Addressing Patch Management
- Prioritize critical patches to cover gaps that cybercriminals actively exploit. That reduces your immediate exposure.
- Automate vulnerability scanning to find other vulnerabilities in your systems, identifying potential areas of improvement.
- Use automated patch management tools to actively scan, identify, and apply critical patches to your systems.
- Replace all deprecated hardware and software systems, switching to more modern cloud solutions.
Compliance and Regulatory Requirements
Unlike in the past, governments have greater oversight of small and medium businesses, requiring them to comply with data security and privacy laws. As cyber threats grow more sophisticated, so does the regulatory landscape.
Compliance with these laws can help your business build trust, protect sensitive data, and ensure business continuity. Ignorance of regulations and non-compliance can expose you to many hidden risks, including legal penalties, fines, and potential litigation from customers and stakeholders in case your business faces a cybersecurity breach.
Some common regulatory frameworks your business may comply with include:
- General Data Protection Regulation (GDPR), which governs data privacy for EU citizens and impacts any business handling EU data.
- Health Insurance Portability and Accountability Act (HIPAA), which applies to businesses handling healthcare information in the U.S.
- CCPA (California Consumer Privacy Act), which focuses on consumer data privacy in California.
- IoT Cybersecurity Improvement Act, which addresses security standards for connected devices.
Addressing Compliance and Regulatory Requirements
Complying with regulatory policies is the best way to address this risk. Here are some ideas to help:
- Conduct regular risk and gap analysis to identify any potential regulatory vulnerabilities your business has, giving priority to immediate remediation.
- Employee training is another critical part of compliance, as it helps your staff understand and meet all compliance obligations.
- Establish data protection policies that encrypt sensitive data. Additionally, use Data Loss Prevention tools that reduce your risk of data loss.
- Develop and enforce password management policies, including Multi-Factor Authentication (MFA), incident response, and secure networks.
Remote Work and IoT Vulnerabilities
A distributed workforce and a hybrid environment can increase your cybersecurity risks, as it expands your digital attack surface. Since your employees can access corporate systems from diverse locations and devices, they operate outside the security perimeter of a discrete office network.
With an expanded attack surface, cybercriminals can access your systems using a vulnerable endpoint. Often, this will be a laptop, smartphone, Wi-Fi network, or IoT device with a vulnerability. Additionally, some employees may use personal devices to access corporate resources, and these devices may become a vector for malware and data leakage.
Additionally, your company has little oversight over your employees’ activities and their abilities to handle sensitive data securely from remote locations.

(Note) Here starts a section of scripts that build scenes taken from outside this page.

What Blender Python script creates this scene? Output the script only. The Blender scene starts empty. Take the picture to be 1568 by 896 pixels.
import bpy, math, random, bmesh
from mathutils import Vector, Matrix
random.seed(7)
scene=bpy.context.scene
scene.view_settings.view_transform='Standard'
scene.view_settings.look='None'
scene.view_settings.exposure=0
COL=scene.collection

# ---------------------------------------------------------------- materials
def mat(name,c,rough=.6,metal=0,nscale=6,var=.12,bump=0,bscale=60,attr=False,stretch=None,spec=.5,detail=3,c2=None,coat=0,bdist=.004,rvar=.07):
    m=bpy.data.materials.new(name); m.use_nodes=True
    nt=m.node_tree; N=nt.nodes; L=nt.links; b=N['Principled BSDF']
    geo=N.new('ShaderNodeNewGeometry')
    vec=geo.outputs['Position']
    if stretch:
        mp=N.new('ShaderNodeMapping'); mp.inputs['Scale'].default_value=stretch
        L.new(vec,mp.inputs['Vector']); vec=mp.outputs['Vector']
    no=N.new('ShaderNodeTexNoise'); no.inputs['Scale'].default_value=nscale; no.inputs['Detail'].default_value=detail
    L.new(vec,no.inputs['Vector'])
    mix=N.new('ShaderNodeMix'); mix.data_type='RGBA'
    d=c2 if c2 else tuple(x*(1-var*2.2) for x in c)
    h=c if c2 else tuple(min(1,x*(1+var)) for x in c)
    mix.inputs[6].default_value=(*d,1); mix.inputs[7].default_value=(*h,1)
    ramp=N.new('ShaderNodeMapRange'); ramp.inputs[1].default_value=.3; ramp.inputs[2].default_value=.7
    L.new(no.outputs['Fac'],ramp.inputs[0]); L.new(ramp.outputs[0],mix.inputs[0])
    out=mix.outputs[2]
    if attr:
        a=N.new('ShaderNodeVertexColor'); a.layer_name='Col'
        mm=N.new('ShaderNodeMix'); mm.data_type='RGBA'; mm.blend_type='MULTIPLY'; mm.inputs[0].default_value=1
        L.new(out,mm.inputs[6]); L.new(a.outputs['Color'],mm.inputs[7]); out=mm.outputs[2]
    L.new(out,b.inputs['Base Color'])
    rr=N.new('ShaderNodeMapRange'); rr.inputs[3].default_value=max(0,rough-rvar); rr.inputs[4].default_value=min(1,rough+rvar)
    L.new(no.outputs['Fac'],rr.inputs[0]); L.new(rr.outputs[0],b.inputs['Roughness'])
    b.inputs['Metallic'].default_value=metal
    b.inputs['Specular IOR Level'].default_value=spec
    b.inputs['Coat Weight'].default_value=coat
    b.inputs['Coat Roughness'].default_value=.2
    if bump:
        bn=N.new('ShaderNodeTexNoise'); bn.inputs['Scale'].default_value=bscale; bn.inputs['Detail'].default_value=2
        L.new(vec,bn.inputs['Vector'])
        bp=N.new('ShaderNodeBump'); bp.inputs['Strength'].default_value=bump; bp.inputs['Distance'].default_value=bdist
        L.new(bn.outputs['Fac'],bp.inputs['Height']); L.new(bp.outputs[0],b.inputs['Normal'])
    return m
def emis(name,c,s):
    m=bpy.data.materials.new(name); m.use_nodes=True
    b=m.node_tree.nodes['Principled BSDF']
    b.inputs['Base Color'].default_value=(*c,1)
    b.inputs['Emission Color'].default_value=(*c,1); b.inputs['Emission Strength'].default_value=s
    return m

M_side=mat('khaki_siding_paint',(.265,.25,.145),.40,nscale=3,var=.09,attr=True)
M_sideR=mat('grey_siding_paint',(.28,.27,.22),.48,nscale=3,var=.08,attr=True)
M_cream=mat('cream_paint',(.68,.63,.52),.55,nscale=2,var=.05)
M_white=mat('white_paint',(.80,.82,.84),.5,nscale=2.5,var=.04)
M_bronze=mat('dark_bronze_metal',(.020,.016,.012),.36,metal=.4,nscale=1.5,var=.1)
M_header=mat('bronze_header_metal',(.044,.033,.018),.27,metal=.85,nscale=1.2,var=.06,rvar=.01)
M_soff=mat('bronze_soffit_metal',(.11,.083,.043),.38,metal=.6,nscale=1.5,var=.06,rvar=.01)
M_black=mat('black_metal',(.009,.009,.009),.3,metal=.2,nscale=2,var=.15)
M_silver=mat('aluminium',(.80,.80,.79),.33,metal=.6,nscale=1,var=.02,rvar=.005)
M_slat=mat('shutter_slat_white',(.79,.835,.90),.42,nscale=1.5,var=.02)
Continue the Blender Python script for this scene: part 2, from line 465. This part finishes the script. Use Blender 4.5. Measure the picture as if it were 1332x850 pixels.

Because of this exposure, family members, friends, and other unauthorized persons may access sensitive data.
Best Practices in Remote Work and IoT
Here are some ways to address these vulnerabilities:
- Enforce zero-trust principles that continuously verify the identities of your employees before gaining access to secure business data. You can also use MFA and Single Sign-On to reduce credential theft.
- Train employees on proper cybersecurity hygiene, phishing awareness, and safe device use.
- Segment networks, separating IoT devices from critical business systems. This reduces your attack surface.
- Deploy Endpoint Security and Device Management, using Mobile Device Management (MDM) or Endpoint Detection and Response (EDR) tools to enforce security policies on remote and IoT devices.